Nigerian Treasury Bills Yields Drop To 17.39% As Inflation Slows

Yields on Nigerian Treasury Bills (T-bills) edged lower on Wednesday as sustained investor demand in the secondary market continued to drive prices higher, following new data showing a slowdown in inflation. The renewed buying pressure reflects growing optimism among traders and institutional investors that the Central Bank of Nigeria (CBN) could soon ease its monetary policy stance.

According to market data, the average yield on Nigerian Treasury Bills declined to 17.39% as investors maintained strong interest in short-term government securities. This demand surge was influenced by recent disinflation trends, as the headline inflation rate fell to 18.02% in September 2025 — a significant drop from 20.18% recorded in August.

The decline in inflation effectively lifted the real interest rate to about 9%, improving the attractiveness of fixed-income returns. Analysts say the disinflation trend could prompt the CBN to lower its benchmark rate in upcoming policy meetings, as authorities aim to stimulate private sector-led economic growth.

Meanwhile, banks have maintained relatively high liquidity positions, which has further supported demand for T-bills in the secondary market. Market participants also noted that while a rate cut might reduce lenders’ earnings from interest income, it could improve credit access and overall market stability.

On the trading floor, the Treasury Bills market exhibited mixed movements across tenors. Yields on short- to medium-term instruments—specifically the one-month, three-month, and six-month bills—fell by 1, 4, and 6 basis points (bps), respectively.

The 8-October-2026 bill experienced a modest rate decline, shedding 8 bps to settle at 15.48%, while the 17-September-2026 bill recorded a marginal increase of 4 bps to 15.55%. Despite these isolated variations, the overall market sentiment remained bullish, as reflected by the slight average yield decline of 1 bp across the curve.

Traders noted that abundant liquidity within the banking system will likely sustain investor appetite for government securities in the short term. “The liquidity levels are strong enough to maintain positive momentum in the fixed-income space,” one trader commented.

Across market segments, yields contracted by 1 bp each on the short-, mid-, and long-term ends of the curve. The contraction was mainly driven by strong demand for instruments with maturities of 75 days (-1 bp), 155 days (-1 bp), and 358 days (-12 bps).
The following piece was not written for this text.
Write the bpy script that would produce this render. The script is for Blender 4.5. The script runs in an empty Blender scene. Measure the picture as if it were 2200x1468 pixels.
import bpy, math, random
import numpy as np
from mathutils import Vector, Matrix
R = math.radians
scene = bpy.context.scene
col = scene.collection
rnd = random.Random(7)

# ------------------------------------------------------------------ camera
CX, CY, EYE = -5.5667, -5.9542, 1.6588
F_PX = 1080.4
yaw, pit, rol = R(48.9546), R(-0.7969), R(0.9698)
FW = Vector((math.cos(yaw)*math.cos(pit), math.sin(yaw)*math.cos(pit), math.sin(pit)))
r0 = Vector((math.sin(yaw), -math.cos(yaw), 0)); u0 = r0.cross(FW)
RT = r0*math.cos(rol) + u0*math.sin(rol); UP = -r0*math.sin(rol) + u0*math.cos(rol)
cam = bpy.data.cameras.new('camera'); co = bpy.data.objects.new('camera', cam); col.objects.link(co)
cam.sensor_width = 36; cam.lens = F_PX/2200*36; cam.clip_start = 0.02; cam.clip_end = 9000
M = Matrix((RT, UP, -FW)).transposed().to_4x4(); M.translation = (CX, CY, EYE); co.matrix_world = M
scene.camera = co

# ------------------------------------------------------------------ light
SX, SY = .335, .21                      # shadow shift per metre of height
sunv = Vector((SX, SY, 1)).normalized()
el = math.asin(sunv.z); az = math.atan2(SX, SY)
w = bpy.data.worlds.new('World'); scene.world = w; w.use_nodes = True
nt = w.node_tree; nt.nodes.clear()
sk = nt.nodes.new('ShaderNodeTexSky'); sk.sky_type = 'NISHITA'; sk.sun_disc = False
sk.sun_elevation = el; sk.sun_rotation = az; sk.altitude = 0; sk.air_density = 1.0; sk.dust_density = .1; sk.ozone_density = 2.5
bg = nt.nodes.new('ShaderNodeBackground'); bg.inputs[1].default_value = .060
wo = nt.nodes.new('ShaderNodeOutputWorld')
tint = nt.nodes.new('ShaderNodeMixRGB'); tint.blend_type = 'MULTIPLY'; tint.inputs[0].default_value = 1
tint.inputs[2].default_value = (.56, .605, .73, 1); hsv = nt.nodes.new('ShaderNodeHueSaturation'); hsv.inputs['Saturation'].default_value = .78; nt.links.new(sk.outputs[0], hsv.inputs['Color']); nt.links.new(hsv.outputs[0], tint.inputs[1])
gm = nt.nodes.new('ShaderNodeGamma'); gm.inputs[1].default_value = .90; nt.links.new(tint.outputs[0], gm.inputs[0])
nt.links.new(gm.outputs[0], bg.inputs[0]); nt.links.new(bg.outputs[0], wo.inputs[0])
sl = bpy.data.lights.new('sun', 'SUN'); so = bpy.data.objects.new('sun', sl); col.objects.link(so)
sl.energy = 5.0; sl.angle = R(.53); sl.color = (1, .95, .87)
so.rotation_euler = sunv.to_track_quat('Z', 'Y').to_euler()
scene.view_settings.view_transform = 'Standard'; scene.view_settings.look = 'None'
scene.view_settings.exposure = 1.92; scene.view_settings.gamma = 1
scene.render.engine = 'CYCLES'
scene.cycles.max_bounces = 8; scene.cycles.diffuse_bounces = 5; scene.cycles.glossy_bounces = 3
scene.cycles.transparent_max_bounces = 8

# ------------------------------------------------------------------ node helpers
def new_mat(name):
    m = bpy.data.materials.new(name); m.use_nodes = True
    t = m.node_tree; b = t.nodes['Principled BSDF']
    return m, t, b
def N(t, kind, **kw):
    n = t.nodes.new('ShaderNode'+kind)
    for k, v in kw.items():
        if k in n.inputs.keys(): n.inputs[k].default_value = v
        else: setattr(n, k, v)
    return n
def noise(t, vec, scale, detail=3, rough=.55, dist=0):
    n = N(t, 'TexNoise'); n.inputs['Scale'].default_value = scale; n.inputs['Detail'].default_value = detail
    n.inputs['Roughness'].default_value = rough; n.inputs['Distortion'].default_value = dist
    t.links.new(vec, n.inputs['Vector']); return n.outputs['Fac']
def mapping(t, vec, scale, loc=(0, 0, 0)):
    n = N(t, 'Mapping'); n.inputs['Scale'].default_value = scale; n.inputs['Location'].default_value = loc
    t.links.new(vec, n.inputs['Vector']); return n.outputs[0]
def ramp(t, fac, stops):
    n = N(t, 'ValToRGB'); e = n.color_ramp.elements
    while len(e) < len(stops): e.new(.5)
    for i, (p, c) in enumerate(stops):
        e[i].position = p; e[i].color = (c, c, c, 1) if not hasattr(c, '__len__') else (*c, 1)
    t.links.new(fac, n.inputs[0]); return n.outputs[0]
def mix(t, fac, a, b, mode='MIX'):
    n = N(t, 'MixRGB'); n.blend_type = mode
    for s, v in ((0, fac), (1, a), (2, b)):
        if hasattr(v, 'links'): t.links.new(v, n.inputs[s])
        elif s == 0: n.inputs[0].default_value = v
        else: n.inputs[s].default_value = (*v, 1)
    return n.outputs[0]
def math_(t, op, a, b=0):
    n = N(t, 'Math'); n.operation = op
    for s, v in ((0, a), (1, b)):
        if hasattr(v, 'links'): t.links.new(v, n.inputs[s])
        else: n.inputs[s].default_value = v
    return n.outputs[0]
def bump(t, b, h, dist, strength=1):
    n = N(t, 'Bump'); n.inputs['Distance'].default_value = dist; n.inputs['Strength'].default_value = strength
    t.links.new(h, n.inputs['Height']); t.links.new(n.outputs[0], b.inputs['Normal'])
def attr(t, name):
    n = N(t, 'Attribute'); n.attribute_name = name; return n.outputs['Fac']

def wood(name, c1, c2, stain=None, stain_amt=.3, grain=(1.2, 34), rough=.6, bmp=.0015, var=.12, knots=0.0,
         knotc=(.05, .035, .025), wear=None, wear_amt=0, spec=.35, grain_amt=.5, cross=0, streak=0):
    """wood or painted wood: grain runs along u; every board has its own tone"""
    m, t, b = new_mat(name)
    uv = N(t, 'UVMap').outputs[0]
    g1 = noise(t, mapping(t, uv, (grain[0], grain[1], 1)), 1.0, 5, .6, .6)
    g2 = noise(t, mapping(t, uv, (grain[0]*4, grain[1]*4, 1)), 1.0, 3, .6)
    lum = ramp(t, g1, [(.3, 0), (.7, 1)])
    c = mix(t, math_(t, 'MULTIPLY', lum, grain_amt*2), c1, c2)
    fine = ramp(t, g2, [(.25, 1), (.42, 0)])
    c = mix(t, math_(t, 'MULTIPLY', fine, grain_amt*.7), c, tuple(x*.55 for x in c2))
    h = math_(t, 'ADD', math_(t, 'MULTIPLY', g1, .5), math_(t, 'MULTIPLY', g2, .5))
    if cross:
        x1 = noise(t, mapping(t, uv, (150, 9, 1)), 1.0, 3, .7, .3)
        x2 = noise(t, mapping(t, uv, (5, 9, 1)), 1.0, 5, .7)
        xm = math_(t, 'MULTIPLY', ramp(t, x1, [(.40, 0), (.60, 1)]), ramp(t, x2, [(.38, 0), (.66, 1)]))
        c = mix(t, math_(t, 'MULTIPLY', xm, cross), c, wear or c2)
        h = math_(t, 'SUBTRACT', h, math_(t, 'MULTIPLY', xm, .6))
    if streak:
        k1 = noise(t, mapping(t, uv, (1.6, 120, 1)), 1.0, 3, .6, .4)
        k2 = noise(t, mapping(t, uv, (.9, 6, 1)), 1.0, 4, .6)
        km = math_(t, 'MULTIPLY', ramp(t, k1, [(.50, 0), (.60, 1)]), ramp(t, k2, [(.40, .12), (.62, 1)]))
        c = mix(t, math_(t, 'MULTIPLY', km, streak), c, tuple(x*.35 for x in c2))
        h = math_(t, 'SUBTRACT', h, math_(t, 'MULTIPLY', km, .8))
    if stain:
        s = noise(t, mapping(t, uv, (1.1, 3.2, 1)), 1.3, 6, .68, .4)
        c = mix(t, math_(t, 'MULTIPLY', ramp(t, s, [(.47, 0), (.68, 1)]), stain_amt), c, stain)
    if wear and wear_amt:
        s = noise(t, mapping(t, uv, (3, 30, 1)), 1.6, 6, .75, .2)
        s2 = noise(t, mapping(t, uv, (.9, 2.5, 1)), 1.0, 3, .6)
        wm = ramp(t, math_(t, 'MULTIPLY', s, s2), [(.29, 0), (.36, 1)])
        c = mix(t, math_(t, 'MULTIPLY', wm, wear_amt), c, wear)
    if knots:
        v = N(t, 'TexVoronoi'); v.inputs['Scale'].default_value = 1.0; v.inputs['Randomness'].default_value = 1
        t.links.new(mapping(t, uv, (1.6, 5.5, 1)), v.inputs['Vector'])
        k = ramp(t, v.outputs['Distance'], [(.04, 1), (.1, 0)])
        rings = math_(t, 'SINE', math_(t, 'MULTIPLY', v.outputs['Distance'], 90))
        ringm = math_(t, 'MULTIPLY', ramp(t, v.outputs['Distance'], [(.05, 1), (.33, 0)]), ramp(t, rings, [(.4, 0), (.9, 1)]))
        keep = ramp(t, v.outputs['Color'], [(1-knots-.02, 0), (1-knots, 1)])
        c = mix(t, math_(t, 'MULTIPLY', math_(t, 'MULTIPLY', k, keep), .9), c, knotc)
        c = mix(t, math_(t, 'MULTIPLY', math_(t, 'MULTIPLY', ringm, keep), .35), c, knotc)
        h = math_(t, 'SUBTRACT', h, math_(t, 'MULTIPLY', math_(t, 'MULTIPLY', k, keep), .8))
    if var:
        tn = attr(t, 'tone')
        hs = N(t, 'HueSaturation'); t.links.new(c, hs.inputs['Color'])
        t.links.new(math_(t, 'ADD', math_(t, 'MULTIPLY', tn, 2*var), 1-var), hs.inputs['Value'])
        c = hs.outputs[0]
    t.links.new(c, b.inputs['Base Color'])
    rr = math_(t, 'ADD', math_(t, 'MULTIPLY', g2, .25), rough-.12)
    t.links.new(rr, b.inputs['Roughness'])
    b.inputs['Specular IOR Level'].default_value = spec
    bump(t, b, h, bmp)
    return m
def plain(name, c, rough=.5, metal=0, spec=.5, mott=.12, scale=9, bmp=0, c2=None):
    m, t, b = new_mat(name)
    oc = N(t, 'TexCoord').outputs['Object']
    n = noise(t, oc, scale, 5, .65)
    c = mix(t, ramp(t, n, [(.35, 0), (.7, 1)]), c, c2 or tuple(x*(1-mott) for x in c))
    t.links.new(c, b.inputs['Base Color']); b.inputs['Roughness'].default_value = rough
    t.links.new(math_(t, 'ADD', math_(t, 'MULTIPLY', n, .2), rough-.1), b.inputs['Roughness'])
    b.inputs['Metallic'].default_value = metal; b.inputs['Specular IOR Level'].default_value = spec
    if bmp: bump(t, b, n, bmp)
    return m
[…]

Conversely, yields in the Open Market Operations (OMO) segment increased slightly by 4 bps to 20.5%, reflecting some divergence in investor positioning.

Analysts believe the combination of easing inflation and robust liquidity will continue to underpin demand for Treasury Bills in the near term. They added that a potential policy rate cut by the CBN could further compress yields, while maintaining the market’s bullish tone as investors lock in available returns before any policy shift takes effect.

Overall, the recent disinflation trend has enhanced investor confidence, reinforcing expectations of a stable and more accommodative interest rate environment in the coming months.